Organisation de l’enseignement primaire

Vers un statut hiérarchique des directeurs …

Pour imposer les réformes, les IEN, pourtant « loyaux et convaincus », ne peuvent pas tout faire en raison de la multiplication des tâches. La solution proposée consiste à déconcentrer cela au niveau des écoles, en renforçant le pouvoir des directeurs.

“Or la position du directeur en coordonnateur de ses pairs n’est pas toujours facile. Aux conflits habituels sur la constitution des classes et sur la répartition des services s’ajoutent désormais les divergences sur le positionnement horaire de l’aide personnalisée, sur le maintien des intervenants extérieurs dans le temps scolaire.” Or cela relève de la souveraineté du conseil des maîtres !

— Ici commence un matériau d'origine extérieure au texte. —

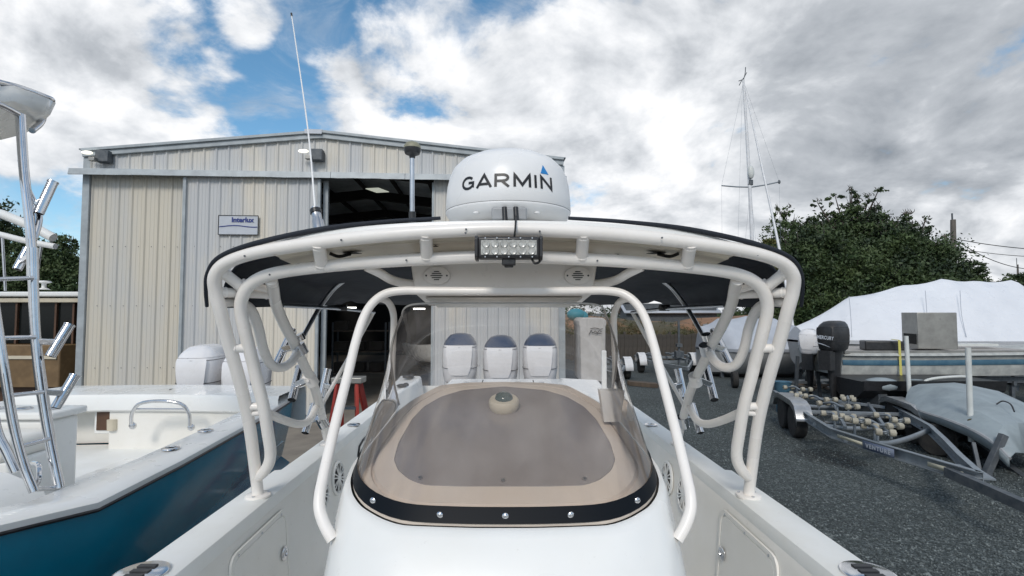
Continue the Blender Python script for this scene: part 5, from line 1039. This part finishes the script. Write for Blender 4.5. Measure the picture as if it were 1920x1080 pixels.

…et la mise en place des EPEP (établissements publics d‘enseignement primaire)

“La création de l’établissement public d’enseignement primaire (EPEP) donnerait aux inspecteurs un relais au sein de l’école sur les questions d’organisation et d’administration et elle leur permettrait de retrouver du temps pour le pilotage pédagogique et l’encadrement personnalisé des enseignants [...] ce qui libérerait du temps pour les inspections !”

Voici donc un rapport sur lequel le Ministère ne manquera pas de s’appuyer pour poursuivre son entreprise de refondation libérale de l’enseignement primaire.